From page 158 to 159:
"the idea of studying learning by focusing on the structure of what is learned"
I think this idea is hugely important and too-often ignored. It is an empty pedagogy that spends all its effort in determining clever ways to teach the wrong things. The example in the text is of learning to ride a bike:
"Thus learning to ride [a bike] does not mean learning to balance, it means learning not to unbalance, learning not to interfere."
The interpretation of Bourbaki on pages 159 and 160 is interesting but does not seem to be prominent today; by the wiki entry anyway, it seems like they were a good deal more formal than would be appropriate for early educational purposes.

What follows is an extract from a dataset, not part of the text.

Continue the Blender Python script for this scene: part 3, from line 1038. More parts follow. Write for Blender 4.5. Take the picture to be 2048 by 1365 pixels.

The idea of a "transitional object" (page 161) is interesting and connects possibly to ideas about using manipulatives in math education.
On page 172:
"Consider another example of how our images of knowledge can subvert our sense of ourselves as intellectual agents. Educators sometimes hold up an ideal of knowledge as having the kind of coherence defined by formal logic. But these ideals bear little resemblance to the way in which most people experience themselves. The subjective experience of knowledge is more similar to the chaos and controversy of competing agents than to the certitude and orderliness of p's implying q's. The discrepancy between our experience of ourselves and our idealizations of knowledge has an effect: It intimidates us, it lessens the sense of our own competence, and it leads us into counterproductive strategies for learning and thinking."
On page 177:
"... a particular computer culture, a mathetic one, that is, one that helps us not only to learn but to learn about learning."
On page 179:
"In this book we have considered how mathematics might be learned in settings that resemble the Brazilian samba school, in settings that are real, socially cohesive, and where experts and novices are all learning."
"John Dewey expressed a nostalgia for earlier societies where the child becomes a hunter by real participation and by playful imitation."